I have long held that the problem with letting Christians erect religious monuments on public land is not necessarily that I will have to look at those monuments, but that if we allow Christians the privilege of memorializing their religion in stone on public property we must, as a free and fair people in premise if not always in practice, allow other adherents of other religions to erect their own monuments to their own gods, demigods, sacred books, and pasta.

I mean, really, that's why people have previously told Christians to erect their monuments on private land.  It's not because they're not allowed to have monuments, but because if they put a monument on public land, pretty soon Jews or Muslims will want a monument, and then the Buddhists start feeling left out, and once you let them in, well, you have to let everybody in.

Imagine, a ten commandments monuments goes up.  Okay.  Then a golden seagull perches nearby, then we add a Buddha and a Shiva and maybe a statue of L. Ron Hubbard.  Next someone erects a crescent, and some of the Pagans get in with a statue of Gaia.  And then there's the modern art with the plate of actual spaghetti and meatballs with a nice lighting effect indicating a heavenly glow.  That one has to be changed daily.

Not only would it be a mishmash of competing ideologies, such a hodgepodge would have little aesthetic value.  Quite frankly, I think it would make for a very crowded park.  What might make for an interesting example of roadside object d'art, a la Route 66 circa 1960, would, I think, be terribly out of place in a city park - or courthouse, for that matter.

Having gone through the preamble of what should be the ridiculous, the LA Times reports that the Supreme Court has agreed to consider a case along this vein:

But last year, the U.S. appeals court in Denver extended this free-speech rule to cover the monuments, statues and displays in a public park.

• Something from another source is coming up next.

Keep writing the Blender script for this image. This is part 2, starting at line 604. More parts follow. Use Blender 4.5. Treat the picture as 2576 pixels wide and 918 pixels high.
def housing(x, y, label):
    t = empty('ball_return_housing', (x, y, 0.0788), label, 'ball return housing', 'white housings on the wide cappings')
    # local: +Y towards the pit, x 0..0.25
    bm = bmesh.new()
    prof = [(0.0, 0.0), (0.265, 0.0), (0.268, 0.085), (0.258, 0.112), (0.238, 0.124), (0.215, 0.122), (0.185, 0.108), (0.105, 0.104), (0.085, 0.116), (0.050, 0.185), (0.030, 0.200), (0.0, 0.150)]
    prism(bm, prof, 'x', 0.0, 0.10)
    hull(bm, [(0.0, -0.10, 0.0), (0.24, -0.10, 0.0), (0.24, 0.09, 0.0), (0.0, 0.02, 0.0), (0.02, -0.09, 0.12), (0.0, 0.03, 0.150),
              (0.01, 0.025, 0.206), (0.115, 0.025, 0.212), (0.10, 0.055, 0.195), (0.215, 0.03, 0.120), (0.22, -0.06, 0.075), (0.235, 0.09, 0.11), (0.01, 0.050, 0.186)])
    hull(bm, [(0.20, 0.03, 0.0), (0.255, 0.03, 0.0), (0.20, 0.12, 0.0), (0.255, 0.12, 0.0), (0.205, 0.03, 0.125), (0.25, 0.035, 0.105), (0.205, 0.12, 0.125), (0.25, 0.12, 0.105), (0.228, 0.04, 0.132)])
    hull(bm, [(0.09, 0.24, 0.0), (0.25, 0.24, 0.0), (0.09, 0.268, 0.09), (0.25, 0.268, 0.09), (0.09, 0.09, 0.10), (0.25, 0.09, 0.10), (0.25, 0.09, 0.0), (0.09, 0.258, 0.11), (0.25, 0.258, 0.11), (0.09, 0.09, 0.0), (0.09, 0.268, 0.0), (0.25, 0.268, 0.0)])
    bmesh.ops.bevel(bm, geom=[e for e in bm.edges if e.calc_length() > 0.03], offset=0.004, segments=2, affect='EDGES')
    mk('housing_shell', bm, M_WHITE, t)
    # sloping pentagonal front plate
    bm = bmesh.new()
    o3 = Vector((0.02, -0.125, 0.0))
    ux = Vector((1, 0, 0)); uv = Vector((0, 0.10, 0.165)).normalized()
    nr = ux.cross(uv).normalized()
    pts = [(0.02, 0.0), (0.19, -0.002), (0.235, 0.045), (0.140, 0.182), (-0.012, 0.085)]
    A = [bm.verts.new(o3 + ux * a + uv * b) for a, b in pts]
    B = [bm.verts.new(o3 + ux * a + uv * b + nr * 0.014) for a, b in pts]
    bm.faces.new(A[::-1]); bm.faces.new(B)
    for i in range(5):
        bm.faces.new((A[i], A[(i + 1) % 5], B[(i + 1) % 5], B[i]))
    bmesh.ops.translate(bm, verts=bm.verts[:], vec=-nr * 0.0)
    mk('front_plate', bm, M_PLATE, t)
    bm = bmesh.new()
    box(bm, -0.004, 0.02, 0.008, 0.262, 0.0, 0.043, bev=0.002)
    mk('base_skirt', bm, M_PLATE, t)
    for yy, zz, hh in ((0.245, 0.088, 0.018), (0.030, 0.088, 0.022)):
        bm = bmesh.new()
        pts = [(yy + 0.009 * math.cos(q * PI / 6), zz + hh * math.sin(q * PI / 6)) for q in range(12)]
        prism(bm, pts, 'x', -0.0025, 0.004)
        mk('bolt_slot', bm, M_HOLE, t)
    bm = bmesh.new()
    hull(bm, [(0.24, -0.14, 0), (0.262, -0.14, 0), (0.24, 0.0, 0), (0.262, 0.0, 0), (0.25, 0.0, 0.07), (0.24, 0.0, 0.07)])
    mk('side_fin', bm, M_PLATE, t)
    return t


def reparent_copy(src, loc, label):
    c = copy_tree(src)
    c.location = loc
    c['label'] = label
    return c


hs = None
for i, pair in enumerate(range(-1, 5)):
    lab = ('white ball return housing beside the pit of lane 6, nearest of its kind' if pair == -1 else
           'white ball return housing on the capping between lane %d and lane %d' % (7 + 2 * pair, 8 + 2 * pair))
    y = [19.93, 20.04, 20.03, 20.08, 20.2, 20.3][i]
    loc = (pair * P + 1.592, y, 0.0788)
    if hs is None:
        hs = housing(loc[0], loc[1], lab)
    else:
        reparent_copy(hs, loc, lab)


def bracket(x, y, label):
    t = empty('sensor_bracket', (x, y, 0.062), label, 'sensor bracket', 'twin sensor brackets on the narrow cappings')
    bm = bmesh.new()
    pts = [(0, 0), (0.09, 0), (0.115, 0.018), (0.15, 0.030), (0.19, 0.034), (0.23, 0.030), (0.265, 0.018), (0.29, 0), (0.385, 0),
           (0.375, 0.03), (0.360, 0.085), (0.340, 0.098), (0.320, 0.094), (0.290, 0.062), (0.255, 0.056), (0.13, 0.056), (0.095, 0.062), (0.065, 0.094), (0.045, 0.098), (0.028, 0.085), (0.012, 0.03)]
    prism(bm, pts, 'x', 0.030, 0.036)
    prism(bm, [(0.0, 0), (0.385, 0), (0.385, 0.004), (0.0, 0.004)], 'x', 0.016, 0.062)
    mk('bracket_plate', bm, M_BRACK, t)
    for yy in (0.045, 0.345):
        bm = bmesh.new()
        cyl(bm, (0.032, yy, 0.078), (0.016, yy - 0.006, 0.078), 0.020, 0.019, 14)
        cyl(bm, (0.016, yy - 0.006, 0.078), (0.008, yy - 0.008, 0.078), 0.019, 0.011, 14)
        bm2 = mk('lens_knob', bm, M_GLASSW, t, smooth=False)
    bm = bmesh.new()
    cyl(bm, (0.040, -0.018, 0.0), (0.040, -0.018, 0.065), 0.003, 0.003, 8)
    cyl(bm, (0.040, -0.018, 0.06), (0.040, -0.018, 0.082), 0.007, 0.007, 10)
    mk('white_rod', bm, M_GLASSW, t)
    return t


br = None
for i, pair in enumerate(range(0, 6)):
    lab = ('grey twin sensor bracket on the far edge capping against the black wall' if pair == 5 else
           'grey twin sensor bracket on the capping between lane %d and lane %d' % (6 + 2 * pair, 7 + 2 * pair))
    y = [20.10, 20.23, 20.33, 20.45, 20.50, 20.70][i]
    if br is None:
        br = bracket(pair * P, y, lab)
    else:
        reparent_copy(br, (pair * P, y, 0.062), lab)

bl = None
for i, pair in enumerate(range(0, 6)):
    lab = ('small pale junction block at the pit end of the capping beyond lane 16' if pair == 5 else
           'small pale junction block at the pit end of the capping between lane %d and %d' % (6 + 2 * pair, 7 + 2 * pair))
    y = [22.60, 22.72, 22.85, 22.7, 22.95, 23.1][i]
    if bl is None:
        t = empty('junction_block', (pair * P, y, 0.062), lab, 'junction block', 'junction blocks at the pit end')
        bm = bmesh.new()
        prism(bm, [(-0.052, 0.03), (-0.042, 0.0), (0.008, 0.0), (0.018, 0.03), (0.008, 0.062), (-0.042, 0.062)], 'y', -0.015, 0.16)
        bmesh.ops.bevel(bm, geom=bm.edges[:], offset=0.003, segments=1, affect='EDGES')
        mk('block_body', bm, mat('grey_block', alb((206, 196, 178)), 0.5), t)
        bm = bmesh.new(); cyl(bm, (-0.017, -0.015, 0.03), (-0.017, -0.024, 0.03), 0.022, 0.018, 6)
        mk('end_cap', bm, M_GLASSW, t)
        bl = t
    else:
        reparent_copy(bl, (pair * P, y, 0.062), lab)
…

It ruled in favor of a religious group called Summum, which says it wants to erect its "Seven Aphorisms of Summum" next to the Ten Commandments in Pioneer Park in Pleasant Grove, Utah.

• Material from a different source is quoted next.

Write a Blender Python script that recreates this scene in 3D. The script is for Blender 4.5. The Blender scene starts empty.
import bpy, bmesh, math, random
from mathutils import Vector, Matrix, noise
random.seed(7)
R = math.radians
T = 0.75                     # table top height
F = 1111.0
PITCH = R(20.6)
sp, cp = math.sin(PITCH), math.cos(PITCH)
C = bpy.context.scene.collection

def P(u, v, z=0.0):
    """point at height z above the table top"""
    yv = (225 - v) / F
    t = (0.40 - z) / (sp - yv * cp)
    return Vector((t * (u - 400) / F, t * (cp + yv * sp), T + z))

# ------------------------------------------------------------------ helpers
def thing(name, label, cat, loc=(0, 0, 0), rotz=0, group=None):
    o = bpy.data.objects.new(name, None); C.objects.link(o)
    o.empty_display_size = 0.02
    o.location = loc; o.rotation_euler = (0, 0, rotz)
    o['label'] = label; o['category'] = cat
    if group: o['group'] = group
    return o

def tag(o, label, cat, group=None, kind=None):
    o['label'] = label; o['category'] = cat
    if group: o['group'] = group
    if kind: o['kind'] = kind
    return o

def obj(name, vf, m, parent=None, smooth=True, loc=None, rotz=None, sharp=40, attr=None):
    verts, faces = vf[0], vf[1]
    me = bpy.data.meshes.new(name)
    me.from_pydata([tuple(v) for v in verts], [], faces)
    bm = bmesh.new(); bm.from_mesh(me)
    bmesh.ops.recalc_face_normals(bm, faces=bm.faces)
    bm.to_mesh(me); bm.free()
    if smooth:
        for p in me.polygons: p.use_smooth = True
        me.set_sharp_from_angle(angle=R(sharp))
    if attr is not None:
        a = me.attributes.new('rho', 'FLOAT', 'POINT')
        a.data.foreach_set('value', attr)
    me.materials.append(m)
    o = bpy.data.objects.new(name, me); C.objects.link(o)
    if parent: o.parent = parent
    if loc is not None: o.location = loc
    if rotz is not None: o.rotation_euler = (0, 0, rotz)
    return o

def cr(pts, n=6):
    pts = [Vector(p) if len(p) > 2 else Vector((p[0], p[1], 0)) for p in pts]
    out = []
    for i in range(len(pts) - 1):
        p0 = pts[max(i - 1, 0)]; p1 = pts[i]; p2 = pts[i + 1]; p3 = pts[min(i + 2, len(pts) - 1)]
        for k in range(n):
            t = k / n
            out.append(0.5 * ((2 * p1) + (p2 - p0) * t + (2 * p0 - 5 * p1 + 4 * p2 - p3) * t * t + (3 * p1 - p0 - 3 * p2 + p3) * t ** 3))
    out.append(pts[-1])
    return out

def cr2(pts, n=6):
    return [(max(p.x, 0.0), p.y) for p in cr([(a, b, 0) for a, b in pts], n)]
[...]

Its ruling left the city with an all-or-nothing choice: Allow Summum and others to erect their own displays in the park, or remove the other monuments.

The city is apparently upset that it will have to either allow everybody to put up religious monuments, or remove the Christian-only material which it currently allows.  Some of these monuments are old, you see.  I get that.  We often place historical value on certain items that the newfangled contraptions just can't claim yet.  It's tradition.  Just because a thing is traditional, however, doesn't make it right.  Take slavery, for example, or female genital mutilation, or torturing a confession out of an enemy.  Or haggis, for that matter.  Tradition, for all it is often beloved, can be wrong, and being forced to choose otherwise can be tough.

Myself, I think if the city believes in the value of ancient Christian monuments so much that they are willing to spend precious tax dollars to defend them, they should keep them.  They just have to desegregate and let the other kids in, too.

The city could always plant lots of trees and other flora to obscure all of the monuments, make a sort of wild ramble out of it.  Then they could print up maps and charge a dollar a person to enter the park and hunt for the monuments.  It'd be like a modern day treasure hunt, only with civics and history and tolerance and stuff.